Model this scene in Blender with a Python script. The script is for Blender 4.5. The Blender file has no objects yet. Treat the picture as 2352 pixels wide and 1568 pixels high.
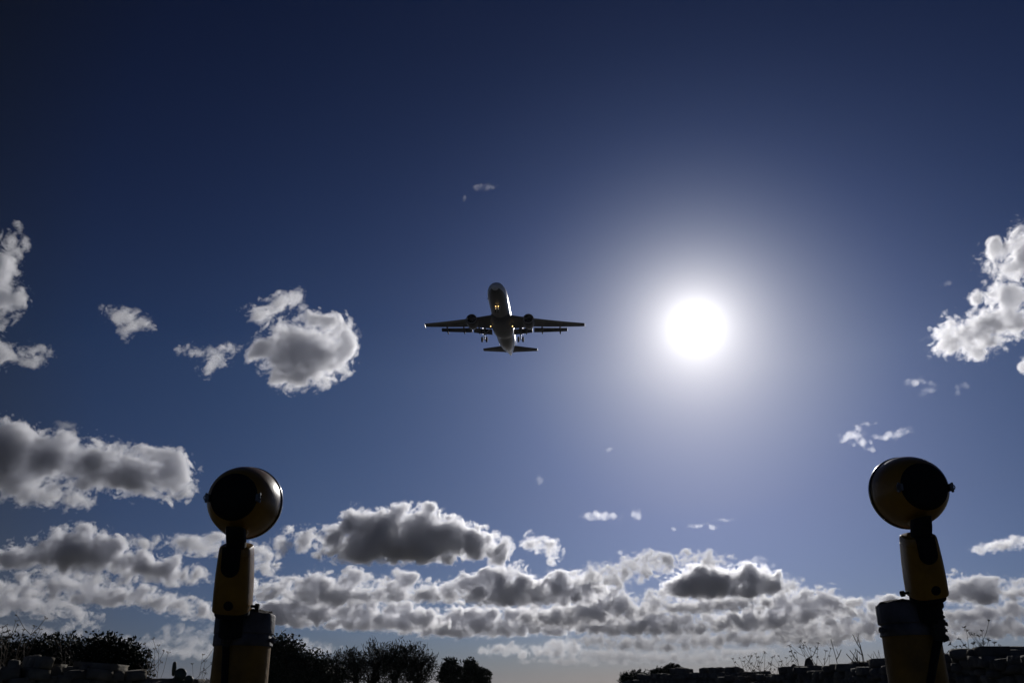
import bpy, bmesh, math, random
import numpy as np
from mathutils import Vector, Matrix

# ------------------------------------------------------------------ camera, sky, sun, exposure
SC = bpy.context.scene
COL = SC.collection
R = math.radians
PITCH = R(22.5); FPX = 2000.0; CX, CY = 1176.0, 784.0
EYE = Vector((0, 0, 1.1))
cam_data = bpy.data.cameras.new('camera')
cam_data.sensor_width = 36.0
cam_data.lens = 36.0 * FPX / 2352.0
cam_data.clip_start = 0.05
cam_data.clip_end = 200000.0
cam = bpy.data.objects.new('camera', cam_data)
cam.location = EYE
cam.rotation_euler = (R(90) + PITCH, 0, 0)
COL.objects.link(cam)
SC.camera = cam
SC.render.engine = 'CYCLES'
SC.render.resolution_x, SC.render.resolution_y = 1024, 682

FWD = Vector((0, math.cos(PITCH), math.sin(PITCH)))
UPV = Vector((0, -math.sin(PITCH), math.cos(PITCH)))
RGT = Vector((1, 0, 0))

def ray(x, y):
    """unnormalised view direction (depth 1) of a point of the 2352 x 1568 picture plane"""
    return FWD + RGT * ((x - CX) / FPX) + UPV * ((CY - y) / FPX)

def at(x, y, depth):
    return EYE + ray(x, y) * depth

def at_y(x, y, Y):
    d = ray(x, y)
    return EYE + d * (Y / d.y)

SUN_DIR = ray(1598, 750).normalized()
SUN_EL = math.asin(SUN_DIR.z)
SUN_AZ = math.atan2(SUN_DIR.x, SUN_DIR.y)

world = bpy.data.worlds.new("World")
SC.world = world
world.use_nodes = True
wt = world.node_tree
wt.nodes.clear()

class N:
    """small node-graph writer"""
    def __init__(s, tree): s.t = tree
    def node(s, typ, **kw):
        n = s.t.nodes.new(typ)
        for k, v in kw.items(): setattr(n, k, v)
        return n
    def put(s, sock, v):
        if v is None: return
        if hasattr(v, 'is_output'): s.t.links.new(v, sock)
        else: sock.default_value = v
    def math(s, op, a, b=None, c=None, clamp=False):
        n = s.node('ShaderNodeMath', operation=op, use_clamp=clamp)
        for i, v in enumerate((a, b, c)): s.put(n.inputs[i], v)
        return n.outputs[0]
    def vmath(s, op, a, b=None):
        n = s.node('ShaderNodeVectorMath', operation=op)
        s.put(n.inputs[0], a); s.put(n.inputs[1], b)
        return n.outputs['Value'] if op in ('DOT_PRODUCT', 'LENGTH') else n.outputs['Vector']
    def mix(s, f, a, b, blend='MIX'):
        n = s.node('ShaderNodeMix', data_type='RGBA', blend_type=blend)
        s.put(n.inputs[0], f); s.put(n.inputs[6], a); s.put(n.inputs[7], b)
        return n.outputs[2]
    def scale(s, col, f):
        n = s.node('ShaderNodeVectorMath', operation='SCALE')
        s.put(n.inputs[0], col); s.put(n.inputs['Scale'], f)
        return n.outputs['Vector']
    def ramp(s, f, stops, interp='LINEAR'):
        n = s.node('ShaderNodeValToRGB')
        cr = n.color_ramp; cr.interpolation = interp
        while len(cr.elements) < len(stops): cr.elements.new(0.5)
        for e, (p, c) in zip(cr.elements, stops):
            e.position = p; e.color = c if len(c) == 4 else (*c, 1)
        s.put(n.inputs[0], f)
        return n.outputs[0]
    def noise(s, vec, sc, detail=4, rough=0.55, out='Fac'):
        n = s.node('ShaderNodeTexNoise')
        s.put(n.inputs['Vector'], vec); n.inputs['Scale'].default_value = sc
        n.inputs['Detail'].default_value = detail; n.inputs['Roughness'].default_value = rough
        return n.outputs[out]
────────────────
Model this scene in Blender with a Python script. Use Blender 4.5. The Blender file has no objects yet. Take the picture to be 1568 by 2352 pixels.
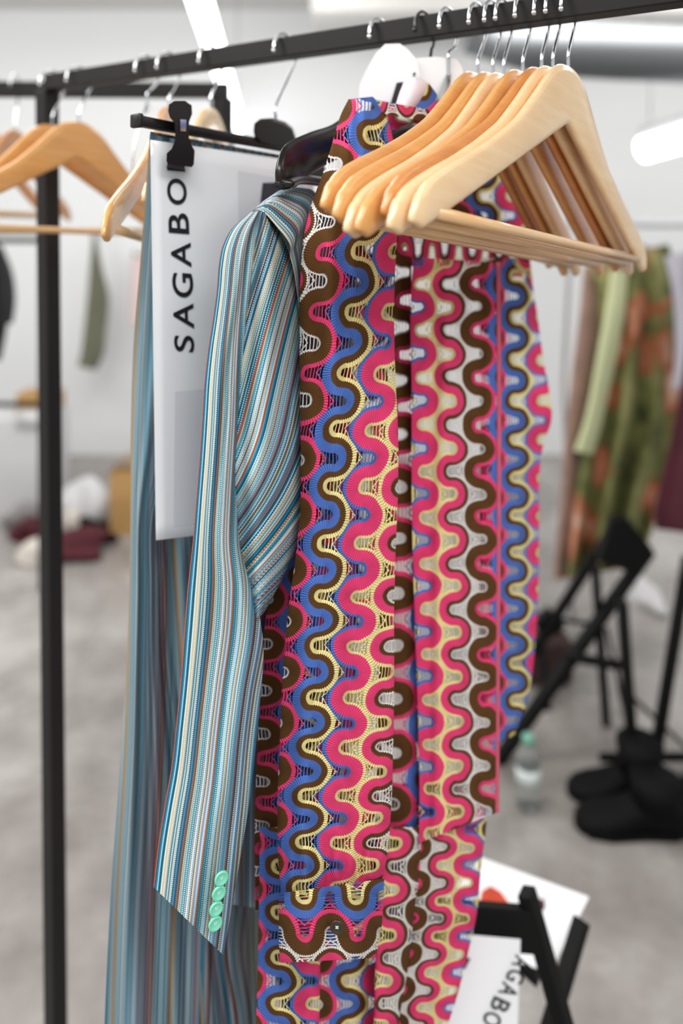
────────────────
* [WHAT IS REQUIRED]: Only the stretch from the line with "Model this scene in Blender with a Python script. The" through the line with "return EYE + d * (Y / d.y)" should be copied, exactly and with both ends. Drop the pictures.

* [COMPLETE RESPONSE]:
Model this scene in Blender with a Python script. The script is for Blender 4.5. The Blender file has no objects yet. Treat the picture as 2352 pixels wide and 1568 pixels high.
import bpy, bmesh, math, random
import numpy as np
from mathutils import Vector, Matrix

# ------------------------------------------------------------------ camera, sky, sun, exposure
SC = bpy.context.scene
COL = SC.collection
R = math.radians
PITCH = R(22.5); FPX = 2000.0; CX, CY = 1176.0, 784.0
EYE = Vector((0, 0, 1.1))
cam_data = bpy.data.cameras.new('camera')
cam_data.sensor_width = 36.0
cam_data.lens = 36.0 * FPX / 2352.0
cam_data.clip_start = 0.05
cam_data.clip_end = 200000.0
cam = bpy.data.objects.new('camera', cam_data)
cam.location = EYE
cam.rotation_euler = (R(90) + PITCH, 0, 0)
COL.objects.link(cam)
SC.camera = cam
SC.render.engine = 'CYCLES'
SC.render.resolution_x, SC.render.resolution_y = 1024, 682

FWD = Vector((0, math.cos(PITCH), math.sin(PITCH)))
UPV = Vector((0, -math.sin(PITCH), math.cos(PITCH)))
RGT = Vector((1, 0, 0))

def ray(x, y):
    """unnormalised view direction (depth 1) of a point of the 2352 x 1568 picture plane"""
    return FWD + RGT * ((x - CX) / FPX) + UPV * ((CY - y) / FPX)

def at(x, y, depth):
    return EYE + ray(x, y) * depth

def at_y(x, y, Y):
    d = ray(x, y)
    return EYE + d * (Y / d.y)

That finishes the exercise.